Hakim anggota Joko Subagyo melanjutkan, Andrew juga meminta agar Adriansyah nantinya dapat membantu memperlancar pelaksanaan kegiatan usahanya, yaitu jual beli batubara milik PT IAC dan PT DDU. Namun, pertama-tama, Andrew harus menyelesaikan permasalahannya dengan Kepala Desa Sungai Cuka, H Rahim.

Atas permintaan Andrew, Adriansyah memanggil H Rahim untuk menyampaikan agar permasalahan dengan Andrew diselesaikan secara musyawarah. Denga bantuan Adriansyah, sekitar 2013, permasalahan Andrew dengan H Rahim terkait rute jalan yang dipergunakan untuk pengangkutan batubara dapat terselesaikan.

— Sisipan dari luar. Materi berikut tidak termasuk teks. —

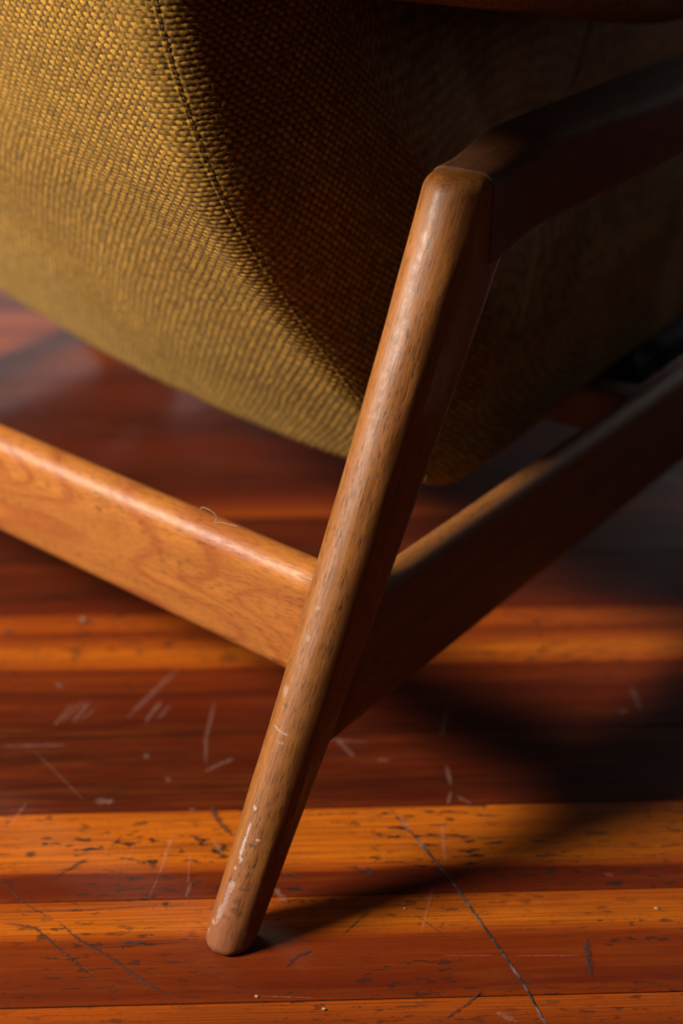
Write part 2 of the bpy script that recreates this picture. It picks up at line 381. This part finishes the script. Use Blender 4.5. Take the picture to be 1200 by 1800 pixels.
def leg_mesh(x0=0., y0=0., mirror=False, fine=True):
    nz, na = (760, 220) if fine else (60, 36)
    k = np.linspace(0, 1, nz)
    ztop = .3755
    # finer rows at the rounded ends
    k = (k + .35 * (3 * k**2 - 2 * k**3 - k)) if fine else k
    z = k * ztop
    r = .0137 + (.0188 - .0137) * k**.85
    ext = np.clip(k, 0, 1) * .036
    yc = -.006 + .2065 * k + .0045 * np.sin(np.pi * k)
    fb = np.clip(z / .0045, 0, 1); sh_b = 1 - np.sqrt(np.clip(1 - (1 - fb)**2, 0, 1))       # 1 at the very bottom
    ft = np.clip((ztop - z) / .0075, 0, 1); sh_t = 1 - np.sqrt(np.clip(1 - (1 - ft)**2, 0, 1))
    off = sh_b * .0045 + sh_t * .0070
    rr = r - off
    th = np.linspace(0, 2 * np.pi, na, endpoint=False)
    X = np.cos(th)[None, :] * rr[:, None]
    Yc = np.sin(th)[None, :] * rr[:, None]
    Y = Yc + np.where(np.sin(th)[None, :] > 0, 1., 0.) * ext[:, None] + yc[:, None]
    # blend so the flat side has vertices at both ends
    X = np.sign(X) * np.abs(X)
    Z = np.repeat(z[:, None], na, 1)
    # shallow unevenness of a hand-shaped leg and small dents
    nz_ = vnoise(th[None, :] * 3 + 10, Z * 40, 3) - .5
    X += np.cos(th)[None, :] * nz_ * .0005; Y += np.sin(th)[None, :] * nz_ * .0005
    V = np.stack([X * (-1 if mirror else 1) + x0, Y + y0, Z], -1).reshape(-1, 3)
    F_ = grid_faces(nz, na, True)
    if mirror: F_ = F_[:, ::-1]
    V = np.concatenate([V, [[x0, y0 + yc[0], 0], [x0, y0 + yc[-1] + ext[-1] / 2, ztop]]])
    return V, F_, nz, na, k, th

def leg_obj(x0=0., y0=0., fine=True, mirror=False):
    V, F_, nz, na, k, th = leg_mesh(x0, y0, mirror, fine)
    b, t = len(V) - 2, len(V) - 1
    j = np.arange(na); j2 = (j + 1) % na
    caps = np.concatenate([np.stack([np.full(na, b), np.full(na, b), j2, j], -1)[:, 1:], np.stack([np.full(na, t), np.full(na, t), (nz - 1) * na + j, (nz - 1) * na + j2], -1)[:, 1:]])
    me_faces = F_
    o = mesh_obj('leg', V, me_faces, M_leg, chair)
    # caps
    import bmesh
    bm = bmesh.new(); bm.from_mesh(o.data); bm.verts.ensure_lookup_table()
    for c_ in caps:
        try: f = bm.faces.new([bm.verts[int(q)] for q in c_]); f.smooth = True
        except ValueError: pass
    bm.normal_update(); bm.to_mesh(o.data); bm.free()
    return o
leg = leg_obj(.0018)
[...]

Meski Adriansyah sudah menjadi anggota DPR dan tidak lagi menjabat Bupati Tanah Laut, hubungan Andrew dan Adriansyah masih berlanjut. Andrew yang menyadari Adriansyah masih memilki pengaruh atas pelaksanaan pemerintahan di Kabupaten Tanah Laut, meminta bantuan Adriansyah untuk memperlancar kegiatan jual beli batubara PT IAC dan PT DDU.

Andrew meminta bantuan Adriansyah untuk pengurusan surat Eksportir Terdaftar PT IAC dan PT DDU. PT IAC dan PT DDU belum mendapat persetujuan RKAB dari Pemkab Tanah Laut, sedangkan batas waktu hanya sampai akhir Agustus 2014. Andrew sebelumnya telah berupaya menghubungi anak Adriansyah, Bambang Alamsyah (Bupati Tanah Laut sekarang).

Akan tetapi, menurut Joko, Bambang tidak dapat dihubungi, sehingga Andrew meminta bantuan Adriansyah yang ketika itu sudah menjadi anggota DPR. Adriansyah lalu menghubungi Kepala Dinas Pertambangan dan Energi Kabupaten Tanah Laut M Hanil dengan maksud meminta tolong agar RKAB PT DDU segera diterbitkan.

"Hal itu agar nantinya PT IAC dan PT DDU dapat melakukan ekspor batubara. Persetujuan RKAB Izin Usaha Pertambangan Operasi Produksi (IUP OP) PT IAC dan PT DDU kemudian diterbitkan oleh Dinas Pertambangan dan Energi Kabupaten Tanah Laut dengan mencantumkan tanggal mundur, yaitu 15 Februari 2015," ujarnya.

Joko mengatakan, terkait dengan pengurusan izin-izin tersebut, Adriansyah telah menerima uang sejumlah Rp1 miliar, AS$50 ribu, dan Sing$50 ribu secara bertahap. Uang itu diberikan Andrew kepada Adriansyah melalui ajudannya, Agung Krisdianto di beberapa tempat dalam rentang waktu 13 November 2014 hingga 9 April 2015.

Penyerahan terakhir dilakukan Andrew melalui Agung di Swiss Bel Resort, Sanur, Bali pada 9 April 2015. Dimana, ketika itu, Adriansyah tengah mengikuti Kongres PDIP. Setelah penyerahan uang, petugas KPK datang menangkap Agung dan Adriansyah. Sementara, di tempat terpisah, KPK juga melakukan penangkapan terhadap Andrew.

Dengan demikian, Joko berpendapat, semua unsur dalam Pasal 11 UU Tipikor jo Pasal 64 ayat (1) KUHP telah terpenuhi. Ia menganggap tidak ada satu pun alasan pembenar atau pemaaf atas perbuatan yang telah dilakukan Adriansyah. Adapun pembelaan Adriansyah dan tim pengacaranya, sudah sepatutnya ditolak.

Atas putusan tersebut, penuntut umum KPK masih pikir-pikir untuk mengajukan banding. Sementara, Adriansyah menyatakan tidak akan mengajukan upaya banding. "Setelah berkonsultasi dengan penasihat hukum saya, kami memutuskan menerima apa yang diputuskan majelis hakim," tuturnya.

Pengacara Adriansyah, Bagus Sudarmo menambahkan, alasan kliennya tidak mengajukan upaya banding karena dalam nota pembelaan (pledoi), Adriansyah sudah menyatakan sangat menyesali perbuatannya. "Jadi, kami memutuskan menerima (putusan hakim). Apapun putusan majelis, akan diterima," tandasnya.